O normal insanları değil Fırsatçı, Tamahkar, Hilekârları dolandırırdı.
Sahte döviz, Saat kulesi, Galata köprüsü, Apartman satmışlığı vardı.
Her fırsatta Gençlere nasihat eder, Yasadışı işlerin huzur, zenginlik getirmeyeceğini, Mazlumun ahını alanlar, Eninde sonunda yapanın yanına kâr kalmadığı uyarısını yapardı.
Bir tanıdığım ise 70'li yıllarda, O günlere kadar çalındığı duyulmamış Mercedes Otomobillerin nasıl çalınacağını keşfetmişti.
O Yıllarda Ortadoğulu kişilerin Avrupadan kiralayarak sahte belgelerle Almanyadan çıkarıp Türkiyede hurdacılara sattıkları arabalar genelde 5-10 yaşlarında eski model oluyordu.
Birde Almancı yurtdaşlar kasko yaptıkları otomobillerini el altından satıp, Çalıntı kaydı çıkarıp geri dönüyorlardı.
O tanıdık kişi Son model sıfır Mercedesleri 3-5 dakikada çalıştırıp götürebiliyordu.
100-120 bin DM olan otomobilleri 10-15 bin DMye piyasaya sürüyordu.
Büyük paralar kazanıyor, Fakat genede iki yakası bir araya gelmiyordu, Gece hayatı, kadınlar, kumar ile hep akıntıya kürek çektiğini, Bir dikili ağacının olmadığını itiraf ederdi.
Bazen yakalanır Yaralıda olsa bir şekilde kaçmayı başarıyordu, Bazende rüşvetle kurtuluyordu
80'deki son yakalanışında hakkında 120 den fazla dava açılmış, Her gün 5-10 duruşmaya çıktığı oluyordu.

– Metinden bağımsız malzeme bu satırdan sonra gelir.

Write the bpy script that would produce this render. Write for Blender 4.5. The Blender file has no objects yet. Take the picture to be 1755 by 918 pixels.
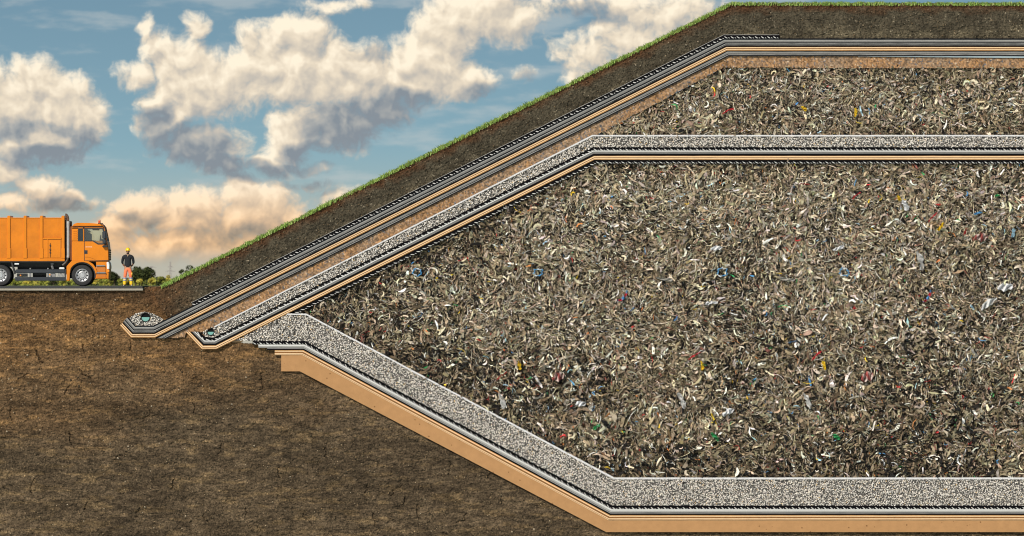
import bpy, bmesh, math, random
import numpy as np
from mathutils import Vector, Matrix
random.seed(7); RNG = np.random.default_rng(11)
R = math.radians
SC = bpy.context.scene
COL = SC.collection
S = 0.028                 # metres per unit of the section drawing; the section plane is y = 0
D = 420.0                 # camera distance
def W(px, py): return ((px - 877.5) * S, (490.0 - py) * S)
XR = 1850                 # right end of what is built of the section (just past the frame)

# ------------------------------------------------------------------ object helpers
def tag(o, label=None, cat=None, group=None, kind=None):
    if label: o['label'] = label
    if cat: o['category'] = cat
    if group: o['group'] = group
    if kind: o['kind'] = kind
    return o
def empty(name, loc):
    o = bpy.data.objects.new(name, None); o.location = loc; o.empty_display_size = 0.2
    COL.objects.link(o); return o
def root_loc(o):
    v = Vector((0, 0, 0))
    while o is not None: v += o.location; o = o.parent
    return v
def link(name, me, mats=None, parent=None):
    o = bpy.data.objects.new(name, me); COL.objects.link(o)
    if mats is not None:
        for m in (mats if isinstance(mats, (list, tuple)) else [mats]): me.materials.append(m)
    if parent is not None:
        me.transform(Matrix.Translation(-root_loc(parent))); o.parent = parent
    return o
def move_origin(o, loc):
    o.data.transform(Matrix.Translation(-Vector(loc))); o.location = loc

def np_mesh(name, V, Q, col=None, mat_idx=None, smooth=False):
    """V (n,3), Q (m,k) faces all of the same size; col (n,3) -> point colour attribute 'col'"""
    V = np.asarray(V, np.float32); Q = np.asarray(Q, np.int32)
    me = bpy.data.meshes.new(name); k = Q.shape[1]
    me.vertices.add(len(V)); me.vertices.foreach_set('co', V.ravel())
    me.loops.add(Q.size); me.loops.foreach_set('vertex_index', Q.ravel())
    me.polygons.add(len(Q))
    me.polygons.foreach_set('loop_start', np.arange(0, Q.size, k, dtype=np.int32))
    me.polygons.foreach_set('loop_total', np.full(len(Q), k, np.int32))
    if mat_idx is not None: me.polygons.foreach_set('material_index', np.asarray(mat_idx, np.int32))
    me.polygons.foreach_set('use_smooth', np.full(len(Q), smooth, bool))
    me.update(calc_edges=True)
    if col is not None:
        a = me.color_attributes.new('col', 'FLOAT_COLOR', 'POINT')
        c4 = np.ones((len(V), 4), np.float32); c4[:, :3] = col
        a.data.foreach_set('color', c4.ravel())
    return me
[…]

Sorgu hakimleri kendisinin künyesini ezberlemişlerdi.
Davaları İstanbul, Ankara, İzmir, Bursa adliyelerinde olmasına rağmen o genelde %90 taşra cezaevlerinde olduğu için duruşmalarına çıkamazdı,
Uzaktan mahkemelere gönderdiği dilekçeler işe yaramazdı, kendini yeterli savunamadığı için yüzlerce sene ceza aldı.

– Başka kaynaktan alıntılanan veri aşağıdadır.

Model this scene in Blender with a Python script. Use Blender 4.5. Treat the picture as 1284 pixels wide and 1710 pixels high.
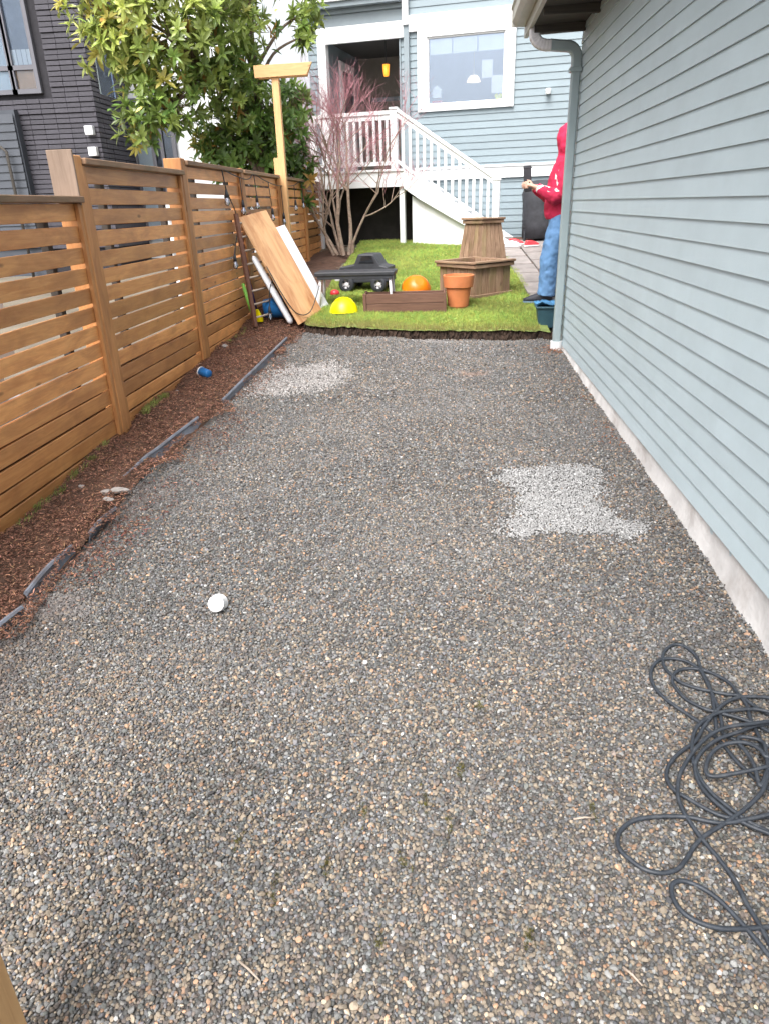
import bpy, bmesh, math, random
import numpy as np
from mathutils import Vector, Matrix, Euler
R = math.radians
random.seed(7)
rng = np.random.default_rng(11)
scn = bpy.context.scene
for o in list(bpy.data.objects): bpy.data.objects.remove(o)

# ---------------------------------------------------------------- camera
cam = bpy.data.cameras.new('camera')
cam.sensor_fit = 'HORIZONTAL'; cam.sensor_width = 36.0
cam.lens = 36.0 * 1170.0 / 1284.0
cam.clip_start = 0.05; cam.clip_end = 1500
co = bpy.data.objects.new('camera', cam); scn.collection.objects.link(co)
yaw, pitch, roll = R(5.28), R(23.7), R(1.85)
fw = Vector((-math.sin(yaw)*math.cos(pitch), math.cos(yaw)*math.cos(pitch), -math.sin(pitch)))
r0 = Vector((math.cos(yaw), math.sin(yaw), 0)); u0 = r0.cross(fw)
rt = r0*math.cos(roll) - u0*math.sin(roll); up = rt.cross(fw)
m = Matrix.Identity(4)
for i in range(3):
    m[i][0] = rt[i]; m[i][1] = up[i]; m[i][2] = -fw[i]
m[0][3], m[1][3], m[2][3] = 0, 0, 1.66
co.matrix_world = m
scn.camera = co

# ---------------------------------------------------------------- sky, sun, exposure (bright overcast)
SUN_EL, SUN_AZ = R(55), R(200)          # azimuth measured clockwise from +Y
world = bpy.data.worlds.new('World'); scn.world = world; world.use_nodes = True
wn = world.node_tree; wn.nodes.clear()
sky = wn.nodes.new('ShaderNodeTexSky'); sky.sky_type = 'NISHITA'; sky.sun_disc = False
sky.sun_elevation = SUN_EL; sky.sun_rotation = SUN_AZ
sky.air_density = 1.0; sky.dust_density = 6.0; sky.ozone_density = 1.0
hs = wn.nodes.new('ShaderNodeHueSaturation'); hs.inputs['Saturation'].default_value = 0.22
bg = wn.nodes.new('ShaderNodeBackground'); bg.inputs['Strength'].default_value = 0.15
wo = wn.nodes.new('ShaderNodeOutputWorld')
wn.links.new(sky.outputs[0], hs.inputs['Color']); wn.links.new(hs.outputs[0], bg.inputs[0]); wn.links.new(bg.outputs[0], wo.inputs[0])
sl = bpy.data.lights.new('sun', 'SUN'); sl.energy = 1.3; sl.angle = R(35); sl.color = (1.0, .97, .93)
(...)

Bir mahkemede hakime hanımın kendisini kınayan bir sözüne itiraz ederek
Sayın hakime hanım Ben ülkemin milli servetine katkıda bulunuyorum, Ülkemizdeki zenginlerin Almanyadan 120 bin DM'ye satın aldıkları Mercedesleri ülkeme bedavaya kazandırdığını itiraf ederken Bulgaristan, Suriye, Irak, İran, Pakistan, Afganistanda benim gibiler milli kahraman gibi korunuyor dediğinde Hakim hanım; Türkiye eşkiya ülkesi değildir diyerek itiraz etmişti.

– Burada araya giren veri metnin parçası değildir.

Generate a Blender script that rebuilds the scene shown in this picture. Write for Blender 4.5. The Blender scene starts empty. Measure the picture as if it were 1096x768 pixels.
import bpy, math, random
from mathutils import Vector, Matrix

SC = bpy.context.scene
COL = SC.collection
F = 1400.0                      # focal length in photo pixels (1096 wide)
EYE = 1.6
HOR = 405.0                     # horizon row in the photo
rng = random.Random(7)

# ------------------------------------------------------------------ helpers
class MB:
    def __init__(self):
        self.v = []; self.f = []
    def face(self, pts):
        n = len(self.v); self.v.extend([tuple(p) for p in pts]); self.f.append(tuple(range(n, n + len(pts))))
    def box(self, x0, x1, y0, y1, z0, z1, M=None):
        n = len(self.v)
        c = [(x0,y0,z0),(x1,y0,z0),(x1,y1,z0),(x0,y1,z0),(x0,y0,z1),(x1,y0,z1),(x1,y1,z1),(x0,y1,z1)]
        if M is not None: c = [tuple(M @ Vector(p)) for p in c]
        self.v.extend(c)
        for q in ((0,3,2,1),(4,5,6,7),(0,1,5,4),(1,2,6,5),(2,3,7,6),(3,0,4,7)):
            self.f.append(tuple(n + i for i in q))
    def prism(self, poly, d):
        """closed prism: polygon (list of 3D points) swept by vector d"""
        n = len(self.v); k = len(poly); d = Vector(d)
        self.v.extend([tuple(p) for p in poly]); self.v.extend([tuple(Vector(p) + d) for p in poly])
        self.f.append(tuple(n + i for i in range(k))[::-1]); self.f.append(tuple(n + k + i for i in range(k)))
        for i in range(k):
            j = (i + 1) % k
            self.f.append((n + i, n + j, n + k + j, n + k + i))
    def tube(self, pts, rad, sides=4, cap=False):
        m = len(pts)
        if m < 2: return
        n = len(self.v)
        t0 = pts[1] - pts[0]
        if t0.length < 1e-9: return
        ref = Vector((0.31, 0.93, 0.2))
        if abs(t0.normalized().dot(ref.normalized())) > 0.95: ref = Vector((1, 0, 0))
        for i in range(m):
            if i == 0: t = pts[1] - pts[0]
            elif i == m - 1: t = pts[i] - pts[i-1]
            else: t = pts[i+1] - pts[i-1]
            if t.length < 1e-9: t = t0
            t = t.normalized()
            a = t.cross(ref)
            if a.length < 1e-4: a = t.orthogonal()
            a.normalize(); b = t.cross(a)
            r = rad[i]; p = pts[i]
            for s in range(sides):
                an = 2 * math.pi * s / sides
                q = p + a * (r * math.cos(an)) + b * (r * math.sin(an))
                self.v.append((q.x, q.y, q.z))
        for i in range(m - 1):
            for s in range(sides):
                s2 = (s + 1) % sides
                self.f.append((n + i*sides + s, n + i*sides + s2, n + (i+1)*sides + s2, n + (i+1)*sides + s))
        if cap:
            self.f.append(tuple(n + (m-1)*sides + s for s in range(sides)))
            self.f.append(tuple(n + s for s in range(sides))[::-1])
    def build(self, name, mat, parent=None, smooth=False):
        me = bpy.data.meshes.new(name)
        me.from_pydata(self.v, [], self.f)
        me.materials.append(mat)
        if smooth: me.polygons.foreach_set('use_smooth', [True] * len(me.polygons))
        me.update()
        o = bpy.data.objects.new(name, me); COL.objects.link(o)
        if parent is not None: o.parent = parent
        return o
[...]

1981 Atatürk'ün 100. yıldönümünde beklenen genel af darbeciler tarafından verilmeyince 10 yıl ceza yattıktan sonra tahliye olduğunda artık örnek bir Müslüman, Hukuka saygılı İyi bir vatandaş olarak hayata sıfırdan başladı.
Cezaevi onun için Medrese-i Yusufiyye olmuş, İslami ilimleri öğrenmiş, Milli değerlere saygılı mütevazı bir hayat yaşamaya devam etti.
Her zaman gençleri uyarırdı, Haramın binası olmaz., Alma mazlumun ahını çıkar aheste aheste, Allahın lanet ettiği bir kişiye dahi haksızlık yapma hakkımızın olmadığını, Şeytana dahi yapılacak bir haksızlığın cezasını çekeceğimizi söylerdi, Kişi kendi iradesi ile suç işliyor (Şeytana uydum) diyerek yalan söylüyor, Şeytan bu iftiranın karşılığını mahşerde kendisinden alacak derdi.
Ortalama ayda 200 bin DM kazandığı 70'li yıllarda hiç tasarruf yapamadığı halde 90 sonrası başladığı helal yoldan hayat mücadelesinde para biriktirdiğini itiraf ederdi.
Şimdi Allahtan başka kimseye muhtaç olmadan mütevazi bir hayat yaşarken günahlarının ve üzerindeki kul haklarının telefisi için salih amel gayreti ile çırpınıp duruyor. Allah cc. kendisinden razı olsun, Günahlarını bağışlayacak salih ameller nasip eylesin İnşaallah.